Zmiany do projektu budżetu przedstawił na sesji przewodniczący klubu PiS radny Artur Gałach. Były to w sumie dwie zmiany. Ta najważniejsza dotyczyła „zdjęcia” z planów wydatków modernizacji Placu Narutowicza. Kwotę 2,6 mln postanowiono przeznaczyć na 15 mniejszych inwestycji. Skupiono się głównie na remontach i przebudowach miejskich ulic m.in. Bartniej, Źródlanej, Stankiewicza czy Makowej. Wpisano też na tę listę przebudowę ulicy Dmocha i utwardzenie kostką targowiska przy ul. Prusa. Postanowiono też przeznaczyć pieniądze na naprawę grobli nad zalewem Zimna Woda.
Poprawka do budżetu >>> ZOBACZ
Dyskusja, która wywiązała się po przedstawieniu tych propozycji była bardzo długo i emocjonalna. Padały różne argumenty. Radni z opozycji pytali dlaczego takie zmiany wprowadza się w ostatniej chwili. Dlaczego nikt o tym nie informował? W odpowiedzi można było usłyszeć, że przecież zmiany do budżetu można wprowadzić w każdej chwili. Tak twierdził radny Artur Gałach, który dodał także, że przecież to nie jest tylko budżet burmistrza, ale też radnych.

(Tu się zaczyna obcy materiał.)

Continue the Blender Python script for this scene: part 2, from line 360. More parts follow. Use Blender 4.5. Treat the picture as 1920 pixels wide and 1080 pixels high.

Radni z koalicji byli także dopytywani na jakiej podstawie dokonano wyliczeń tych inwestycji. W odpowiedzi padło, że te kwoty ustalane były z fachowcami. Można też było usłyszeć ze strony radnego Leonarda Baranowskiego, że przecież wykonaniem budżetu ma zająć się burmistrz.„To budżet, który ma wpakować burmistrza na minę” - mówił podczas dyskusji radny Mariusz Chudek. A radny Arkadiusz Pogonowski dodawał, że te zmiany wprowadzają jedynie chaos. Radny Pogonowski dopytywał też, czy ktoś z miejskiej koalicji sprawdził, czy aby na pewno można wydawać pieniądze z rządowego funduszu na zaproponowane w poprawce inwestycje. Czy nie będzie trzeba tych pieniędzy oddawać. Konkretnej odpowiedzi nikt nie udzielił. Głos natomiast zabrał radny Mateusz Popławski, który odczytał ze strony Kancelarii Premiera fragment, w którym mowa o tym, że pieniędzy z rządowego funduszu nie można wydawać m.in. na remonty w placówkach oświatowych. A tymczasem poprawka zgłoszona przez miejską koalicję zakłada m.in. wymianę podłóg w budynku Zespołu Szkolno – Przedszkolnego.
Dyskusja nad poprawkami zgłoszonymi przez miejską koalicję trwała około pięciu godzin. Już na zakończenie głos zabrał wiceprzewodniczący Rady Miasta Przemysław Suchodolski. Stwierdził on, że nie byłoby tej całej dyskusji, gdyby burmistrz uwzględnił postulaty radnych PiS i Przymierza co do modernizacji Placu Narutowicza. Podczas dyskusji radny Suchodolski mówił: „Pan nie poszedł na kompromis. Nie uwzględnił naszych uwag. I mamy sytuację jaką mamy”.
Radny Suchodolski dodał także, że radni z miejskiej koalicji doszli do wniosku, że teraz nie powinno się już „stawiać” na sport, rekreację i upiększanie miasta, ale na inwestycje bliskie sercom mieszkańców”.
Po bardzo długiej dyskusji, która zakończyła się po godzinie 21.00, radni przeszli do głosowania. Najpierw poddano pod głosowanie poprawkę zgłoszoną przez miejską koalicję. Za jej przyjęciem było 13 radnych, a 8 było przeciw. Kolejnym puntem było głosowanie nad całością budżetu na 2021 rok. I podczas tego głosowania za przyjęciem budżetu było 12 radnych, a 9 wstrzymało się od głosu.
Budżet na 2021 rok to budżet miejskiej koalicji, którego wykonanie powierzono burmistrzowi.